Direction:
Extract, in full, the lines below, beginning at the first and ending with the line that contains "on the ground". Pictures do not belong in the copy.

★ ★ ★ ★

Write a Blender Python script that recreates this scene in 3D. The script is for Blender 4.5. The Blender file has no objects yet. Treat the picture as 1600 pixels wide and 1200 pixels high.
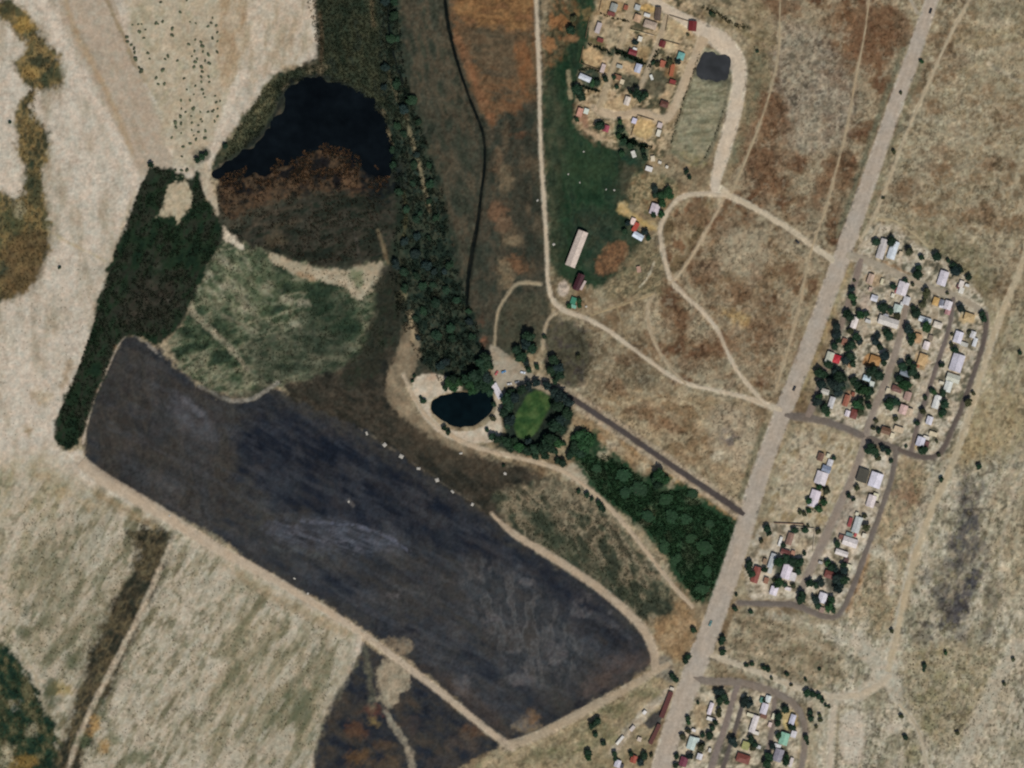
import bpy, bmesh, math, random
import numpy as np
from mathutils import Vector

random.seed(7)
rng = np.random.default_rng(7)
scn = bpy.context.scene
COL = scn.collection
M_PX = 0.6                                   # one photograph pixel is 0.6 m on the ground

# ------------------------------------------------------------------ camera, light, exposure
cam_d = bpy.data.cameras.new("camera")
cam = bpy.data.objects.new("camera", cam_d)
COL.objects.link(cam)
ALT = 5000.0
cam.location = (0, 0, ALT)
cam.rotation_euler = (0, 0, 0)
cam_d.sensor_width = 36.0
cam_d.lens = 36.0 * ALT / (1600 * M_PX)
cam_d.clip_start = 100.0
cam_d.clip_end = 12000.0
scn.camera = cam

SUN_AZ, SUN_EL = math.radians(163), math.radians(54)
world = bpy.data.worlds.new("World")
scn.world = world
world.use_nodes = True
wn = world.node_tree
bg = wn.nodes["Background"]
sky = wn.nodes.new("ShaderNodeTexSky")
sky.sky_type = 'NISHITA'
sky.sun_disc = False
sky.sun_elevation = SUN_EL
sky.sun_rotation = SUN_AZ
wn.links.new(sky.outputs[0], bg.inputs[0])
bg.inputs[1].default_value = 0.06

sun_d = bpy.data.lights.new("sun", 'SUN')
sun_d.energy = 3.3
sun_d.angle = math.radians(0.53)
sun_d.color = (1.0, 0.955, 0.89)
sun = bpy.data.objects.new("sun", sun_d)
COL.objects.link(sun)
s_dir = Vector((math.sin(SUN_AZ) * math.cos(SUN_EL), math.cos(SUN_AZ) * math.cos(SUN_EL), math.sin(SUN_EL)))
sun.rotation_euler = s_dir.to_track_quat('Z', 'Y').to_euler()
sun.location = s_dir * 900

vs = scn.view_settings
vs.view_transform = 'Standard'
vs.look = 'None'
vs.exposure = 0.0
vs.gamma = 1.0
vs.use_curve_mapping = False
scn.render.engine = 'CYCLES'
scn.cycles.filter_width = 2.2                # the soft resolving power of an aerial camera
scn.cycles.max_bounces = 6

# ------------------------------------------------------------------ small helpers
def S(r, g, b):
    c = np.array([r, g, b], float) / 255.0
    return np.where(c <= 0.04045, c / 12.92, ((c + 0.055) / 1.055) ** 2.4)

def wx(px): return (px - 800.0) * M_PX
def wy(py): return (600.0 - py) * M_PX

_tabs = {}
def vnoise(x, y, seed):
    if seed not in _tabs:
        _tabs[seed] = np.random.default_rng(seed).random((256, 256)).astype(np.float32)
    t = _tabs[seed]
    xi = np.floor(x).astype(np.int64); yi = np.floor(y).astype(np.int64)
    fx = (x - xi).astype(np.float32); fy = (y - yi).astype(np.float32)
    fx = fx * fx * (3 - 2 * fx); fy = fy * fy * (3 - 2 * fy)
    x0 = xi & 255; x1 = (xi + 1) & 255; y0 = yi & 255; y1 = (yi + 1) & 255
    a = t[x0, y0]; b = t[x1, y0]; c = t[x0, y1]; d = t[x1, y1]
    return (a + (b - a) * fx) + ((c + (d - c) * fx) - (a + (b - a) * fx)) * fy

def fbm(x, y, scale, seed, octs=3, ang=0.0, stretch=1.0):
    """0..1 fractal noise; stretch > 1 makes streaks along the direction ang (degrees, photo axes)"""
    ca, sa = math.cos(math.radians(ang)), math.sin(math.radians(ang))
    u = (x * ca + y * sa) / (scale * stretch); v = (-x * sa + y * ca) / scale
    out = 0; amp = 0.5; tot = 0
    for o in range(octs):
        out = out + amp * vnoise(u * 2 ** o + 17.3 * o, v * 2 ** o + 9.1 * o, seed + o)
        tot += amp; amp *= 0.55
    return out / tot

def chaikin(pts, closed=True, n=2):
    p = [tuple(map(float, q)) for q in pts]
    for _ in range(n):
        q = []
        m = len(p)
        rngm = range(m) if closed else range(m - 1)
        if not closed: q.append(p[0])
        for i in rngm:
            a, b = p[i], p[(i + 1) % m]
            q.append((a[0] * .75 + b[0] * .25, a[1] * .75 + b[1] * .25))
            q.append((a[0] * .25 + b[0] * .75, a[1] * .25 + b[1] * .75))
        if not closed: q.append(p[-1])
        p = q
    return p

def seg_d2(x, y, a, b):
    dx, dy = b[0] - a[0], b[1] - a[1]
    L = dx * dx + dy * dy + 1e-9
    t = np.clip(((x - a[0]) * dx + (y - a[1]) * dy) / L, 0, 1)
    return (x - a[0] - t * dx) ** 2 + (y - a[1] - t * dy) ** 2, t

def sdf_poly(x, y, pts):
    """signed distance in px, negative inside"""
    d2 = np.full(x.shape, 1e12); ins = np.zeros(x.shape, bool)
    n = len(pts)
    for i in range(n):
        a, b = pts[i], pts[(i + 1) % n]
        d2 = np.minimum(d2, seg_d2(x, y, a, b)[0])
        if a[1] != b[1]:
            c = ((a[1] > y) != (b[1] > y)) & (x < (b[0] - a[0]) * (y - a[1]) / (b[1] - a[1]) + a[0])
            ins ^= c
    d = np.sqrt(d2)
    return np.where(ins, -d, d)

def sdf_line(x, y, pts, ws):
    best = np.full(x.shape, 1e9)
    for i in range(len(pts) - 1):
        d2, t = seg_d2(x, y, pts[i], pts[i + 1])
        best = np.minimum(best, np.sqrt(d2) - 0.5 * (ws[i] + (ws[i + 1] - ws[i]) * t))
    return best

def sstep(a, b, v):
    t = np.clip((v - a) / (b - a), 0, 1)
    return t * t * (3 - 2 * t)

# ------------------------------------------------------------------ the lie of the land: lines and outlines in photo pixels
STREAM = [(693, -40), (695, 0), (700, 40), (712, 90), (725, 130), (740, 170), (755, 205), (758, 235), (757, 270), (752, 300),
          (748, 340), (742, 370), (735, 410), (730, 450), (729, 492)]
STREAM_W = [5, 5, 6, 5, 4, 4.5, 5, 4, 4.5, 4.5, 5, 6.5, 7, 6.5, 3]
SIDE_STREAM = [(608, -40), (607, 0), (607, 50), (617, 95), (630, 130), (636, 165)]
POND = chaikin([(455, 132), (490, 120), (520, 128), (545, 140), (580, 155), (593, 172), (604, 192), (602, 215), (613, 240), (614, 262),
                (604, 280), (580, 272), (556, 254), (530, 240), (505, 232), (482, 243), (458, 256), (436, 262), (412, 272), (388, 274), (362, 282),
                (338, 278), (334, 268), (350, 255), (372, 244), (392, 230), (408, 214), (430, 190), (445, 168), (446, 146)])
SMALL_POND = chaikin([(671, 627), (690, 617), (720, 613), (745, 612), (762, 604), (772, 622), (770, 645), (755, 658), (735, 667), (710, 667), (690, 657), (675, 645)])
LAGOON = chaikin([(1092, 86), (1106, 80), (1124, 86), (1143, 88), (1139, 108), (1133, 128), (1112, 125), (1092, 121), (1085, 108)], True, 1)
def roughen(pts, amp, scale, seed):
    """break a smooth outline into the small bays and points of a natural shore"""
    q = []
    for i in range(len(pts)):
        a, b = pts[i], pts[(i + 1) % len(pts)]
        n = max(1, int(math.dist(a, b) / 3.0))
        for k in range(n): q.append((a[0] + (b[0] - a[0]) * k / n, a[1] + (b[1] - a[1]) * k / n))
    q = np.array(q); t = np.roll(q, -1, 0) - np.roll(q, 1, 0); L = np.hypot(t[:, 0], t[:, 1]) + 1e-9
    d = (fbm(q[:, 0], q[:, 1], scale, seed, 3) - .5) * 2 * amp
    return [(x + ty / l * e, y - tx / l * e) for (x, y), (tx, ty), l, e in zip(q, t, L, d)]
POND = roughen(POND, 9, 16, 611); SMALL_POND = roughen(SMALL_POND, 3, 10, 613); LAGOON = roughen(LAGOON, 5, 7, 615)

TRACK_C, PALE_C = (184, 169, 145), (184, 169, 146)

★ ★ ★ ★

The solution:
Write a Blender Python script that recreates this scene in 3D. The script is for Blender 4.5. The Blender file has no objects yet. Treat the picture as 1600 pixels wide and 1200 pixels high.
import bpy, bmesh, math, random
import numpy as np
from mathutils import Vector

random.seed(7)
rng = np.random.default_rng(7)
scn = bpy.context.scene
COL = scn.collection
M_PX = 0.6                                   # one photograph pixel is 0.6 m on the ground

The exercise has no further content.